Choice never fulfilled its promises, Ravitch argues, because its advocates spent more time talking about how education should be delivered than examining what education is. With so little effort devoted to the promotion of a sound curriculum, voucher schools, like those established in Milwaukee, turned out to offer few if any gains for those who attended them. As for charter schools, they have skimmed off the most motivated students without producing consistently better results than traditional public schools. She is skeptical of the charter movement’s free-market model of competition and choice. “At the very time that the financial markets were collapsing, and as regulation of financial markets got a bad name,” Ravitch points out, “many of the leading voices in American education assured the public that the way to educational rejuvenation was through deregulation.” Instead of treating markets as a panacea, she argues, we should look at the data, the latest of which shows that charter schools as a whole do not do better than traditional schools. Given that result, we should be working harder to preserve the benefits of community and continuity that neighborhood schools offer.

Testing experienced much the same fate as vouchers. Knowing that their students would be tested and that the results would be used to evaluate which schools would be rewarded, educators began teaching to the tests, at the expense of sound curriculum. But educational testing, Ravitch shows, is inexact, roughly the way public opinion polling is. Far from holding schools accountable, testing resulted in massive cynicism. Meanwhile the level of education received by many students remained “disastrously low.” Ravitch points to a 2009 study sponsored by the Civic Committee of the Commercial Club of Chicago showing that the increases in the performance of the city’s eighth graders in math and reading were due mostly to changes in testing procedures, and that in any case such gains evaporated by the time those students reached high school.

Some may ask whether we should trust someone who was once widely viewed as a conservative but now actually says nice things about teachers’ unions. But for all the attention paid to Ravitch’s change of heart, she has always been less an ideologue than a critic of educational fads, whether the more touchy-feely forms of progressive education popular in the 1960s and ’70s or the new nostrums of choice and testing. Ravitch now supports ideas associated with the left not because she is on the left. She does so for the simple reason that choice and testing had their chance and failed to deliver.

Ravitch ends with a call for a voluntary national curriculum, and believes that a consensus around better education is possible.
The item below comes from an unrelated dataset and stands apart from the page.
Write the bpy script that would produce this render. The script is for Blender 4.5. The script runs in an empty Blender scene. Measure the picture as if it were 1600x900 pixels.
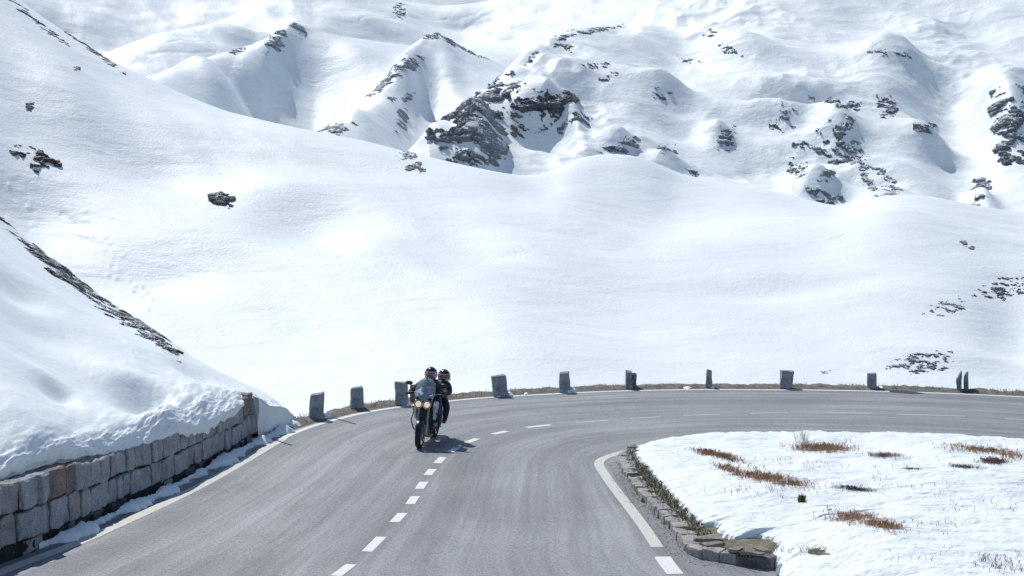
import bpy, bmesh, math, random
import numpy as np
from mathutils import Vector, Matrix, Euler, noise as mn

random.seed(7)
S = bpy.context.scene
COL = S.collection

# ------------------------------------------------------------------ camera, sky, sun, exposure
H, F, PITCH = 5.55, 2200.0, math.atan(150.0/2200.0)
cam_d = bpy.data.cameras.new('camera'); cam = bpy.data.objects.new('camera', cam_d); COL.objects.link(cam)
cam.location = (0, 0, H); cam.rotation_euler = (math.radians(90)-PITCH, 0, 0)
cam_d.sensor_width = 36; cam_d.lens = 36*F/1600; cam_d.clip_start = .1; cam_d.clip_end = 12000
S.camera = cam
SUN_DIR = Vector((-0.55, 0.83, 0)).normalized()          # where the sun stands in plan
SUN_EL = math.radians(54)
w = bpy.data.worlds.new('World'); S.world = w; w.use_nodes = True
nt = w.node_tree; bg = nt.nodes['Background']
sky = nt.nodes.new('ShaderNodeTexSky'); sky.sky_type = 'NISHITA'; sky.sun_disc = False
sky.sun_elevation = SUN_EL; sky.sun_rotation = math.atan2(SUN_DIR.x, SUN_DIR.y)
sky.altitude = 2300; sky.air_density = 1.0; sky.dust_density = .6; sky.ozone_density = 1.2
nt.links.new(sky.outputs[0], bg.inputs[0]); bg.inputs[1].default_value = 0.10
sd = bpy.data.lights.new('sun', 'SUN'); sun = bpy.data.objects.new('sun', sd); COL.objects.link(sun)
sd.energy = 3.3; sd.angle = math.radians(.5); sd.color = (1, .985, .94)
sv = Vector((SUN_DIR.x*math.cos(SUN_EL), SUN_DIR.y*math.cos(SUN_EL), math.sin(SUN_EL)))
sun.rotation_euler = sv.to_track_quat('Z', 'Y').to_euler()
S.view_settings.view_transform = 'Standard'; S.view_settings.look = 'None'
S.view_settings.gamma = 1; S.view_settings.exposure = 0.22; S.view_settings.use_curve_mapping = False
S.cycles.use_denoising = True
S.cycles.max_bounces = 6; S.cycles.diffuse_bounces = 3

# ------------------------------------------------------------------ projection helpers
CP, SP = math.cos(PITCH), math.sin(PITCH)
def ray(u, v):
    a = (np.asarray(u, float)-800)/F; b = (450-np.asarray(v, float))/F
    return a, CP+b*SP, -SP+b*CP                      # x, y, z of the direction
def az_te(u, v):
    x, y, z = ray(u, v); return np.arctan2(x, y), z/np.hypot(x, y)
def gp(u, v, z=0.0):
    x, y, dz = ray(u, v); t = (z-H)/dz
    return float(x*t), float(y*t)
def proj(P):
    x, y, z = P[..., 0], P[..., 1], P[..., 2]-H
    d = y*CP - z*SP; up = y*SP + z*CP
    return 800+F*x/d, 450-F*up/d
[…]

On this point I do not share her optimism: parents who want creation science for their kids are not going to accept the teaching of evolution, and any push to establish common curriculum is likely to raise an outcry similar to that surrounding the 1994 history standards, drawn up by a panel of left-leaning historians and vociferously denounced by Lynne Cheney, the former chairwoman of the National Endowment for the Humanities, and other conservatives. (Ravitch writes that she was “disappointed” by the partisan nature of the standards, but “thought they could be fixed by editing.”)
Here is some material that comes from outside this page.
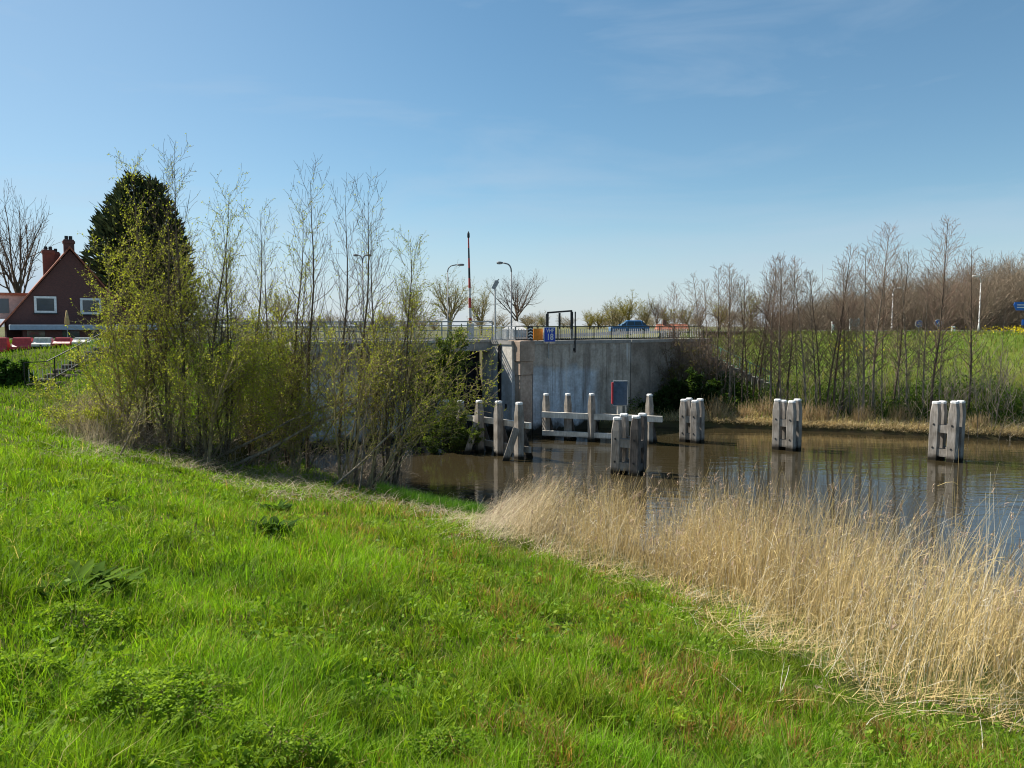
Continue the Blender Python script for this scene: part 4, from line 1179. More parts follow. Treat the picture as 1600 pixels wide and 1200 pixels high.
for i, (fx, fy, tx, ty, k, lab) in enumerate(tall_list):
    b = ground(fx, fy, 12); rr = random.Random(700 + i)
    tp = at(tx, ty, b.y); H = tp.z - b.z
    plant(talls[k], 'bare_tree' if k in (0, 3) else 'budding_tree', lab, 'tree', b - Vector((0, 0, .1)), rr.uniform(0, .8), (H / 9 * .85, H / 9 * .85, H / 9.0), 'tall slim trees in the left thicket',
          (rr.uniform(-.08, .08), math.atan2(tp.x - b.x, H)))

WIL2 = dict(WIL, kids=[16, 6], start=[.35, .15])
def willow(seed, label, fx, fy, stems, leafn, lo=.045, hi=.095, c0=GA, c1=GB, bark='bark_olive', zmin=.3, name='willow_shrub', P=WIL):
    """stems: (top px, top py, radius)"""
    b = ground(fx, fy, 10); rg = np.random.default_rng(seed); out = []
    for tx, ty, r in stems:
        dY = rg.uniform(-1.6, 1.8)
        tp = at(tx, ty, b.y + dY); v = np.array([tp.x - b.x, tp.y - b.y, tp.z - b.z])
        Ln = np.linalg.norm(v) * 1.02
        h_ = float(np.hypot(v[0], v[1])); arch = min(1.0, h_ / max(.3, v[2])) * rg.uniform(.5, 1.1)
        PA = dict(P, up=[.05 - .16 * arch, P['up'][1], P['up'][2]])
        grow(rg, out, np.array([rg.uniform(-.35, .35), rg.uniform(-.3, .3), -.1]), nrm(v + np.array([rg.normal(0, .05), 0, (.62 * arch - .1) * Ln])), Ln * (1 + .12 * arch), r, 0, PA)
    S = np.array(out)
    lv = twig_leaves(rg, S, leafn * 1.1, lo, hi, c0, c1, 1, zmin)
    return plant(proto('w', out, M[bark], M['bark_olive'], lv), name, label, 'shrub', b, group='green willow shrubs of the left thicket')
DG, DH = (.07, .12, .02), (.16, .22, .04)
willow(301, 'yellow green willow shrub at the left end of the thicket', 205, 690, [(190, 490, .05), (215, 430, .05), (240, 420, .05), (128, 560, .04), (110, 600, .03), (260, 470, .045), (105, 650, .025), (140, 645, .025)], 2.3)
willow(302, 'bushy yellow green willow below the conifer', 262, 700, [(235, 400, .055), (290, 410, .05), (320, 450, .05), (200, 520, .04), (345, 520, .04), (270, 500, .04)], 2.4)
willow(303, 'willow shrub with a dark stump like trunk right of the conifer', 318, 722, [(330, 500, .07), (378, 525, .05), (300, 490, .05), (405, 560, .04), (350, 560, .04), (250, 560, .04)], 2.0)
willow(304, 'willow shrub under the yellow green pole tree', 400, 728, [(385, 540, .05), (430, 500, .05), (470, 535, .05), (350, 590, .04), (510, 580, .04), (440, 580, .04), (560, 610, .035)], 2.2)
willow(305, 'willow shrub below the tallest bare tree', 468, 742, [(430, 555, .05), (500, 530, .05), (560, 540, .045), (400, 610, .04), (610, 590, .04), (500, 600, .035)], 2.0)
willow(306, 'willow shrub at the water edge below the double headed lamp', 540, 760, [(540, 540, .05), (590, 520, .05), (640, 540, .045), (650, 570, .04), (600, 600, .035), (510, 560, .04), (480, 640, .03)], 1.1, P=WIL2)
willow(307, 'willow shrub reaching over the water towards the dark passage', 582, 768, [(670, 690, .025), (715, 655, .03), (735, 625, .03), (650, 480, .05), (700, 510, .045), (730, 545, .045), (745, 590, .035), (690, 600, .035), (620, 540, .04)], 1.9, P=WIL2, c0=(.2, .25, .025), c1=(.4, .4, .06))
# leafy shrub on the abutment in front of the passage
def shrub_at(seed, label, base, stems, leafn, c0, c1, lo, hi, bark='bark', name='leafy_shrub', grp=None, P=WIL, zmin=-1):
    rg = np.random.default_rng(seed); out = []
    for tp, r in stems:
        v = np.array(tp) - np.array(base); Ln = np.linalg.norm(v) * 1.03
        grow(rg, out, np.array([rg.uniform(-.3, .3), rg.uniform(-.2, .2), -.1]), nrm(v), Ln, r, 0, P)
    S = np.array(out)
    return plant(proto('w', out, M[bark], M[bark], twig_leaves(rg, S, leafn, lo, hi, c0, c1, 0, zmin) if leafn else None), name, label, 'shrub', base, group=grp)
b = Vector((-5.0, 39.4, .1))
shrub_at(320, 'dark green leafy shrub overhanging the black passage', b, [(at(690, 545, 39), .05), (at(722, 546, 39), .05), (at(748, 552, 39.5), .04), (at(670, 560, 39), .05), (at(705, 570, 39), .04), (at(678, 590, 38.6), .04)], 5, (.055, .09, .02), (.13, .17, .035), .07, .14, zmin=2.3)
b = Vector((-3.3, 36.6, -.1))
shrub_at(321, 'low green shrub at the feet of the left guide fence posts', b, [(at(690, 640, 36.4), .03), (at(722, 652, 36.2), .03), (at(746, 678, 36.0), .03), (at(655, 662, 36.8), .03), (at(705, 632, 36.8), .03), (at(670, 690, 36.0), .03), (at(735, 694, 35.6), .03)], 3.2, (.055, .09, .02), (.16, .21, .04), .05, .11)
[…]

I have always relied on Ravitch’s intellectual honesty when battles become intense. And her voice is especially important now. President Obama and his secretary of education, Arne Duncan, seem determined to promote reforms relying on testing and choice, despite fresh data calling their benefits into question. I wish we could all share Ravitch’s open-mindedness in seeing what the data really tells us. Somehow, I doubt that’s what will carry the day.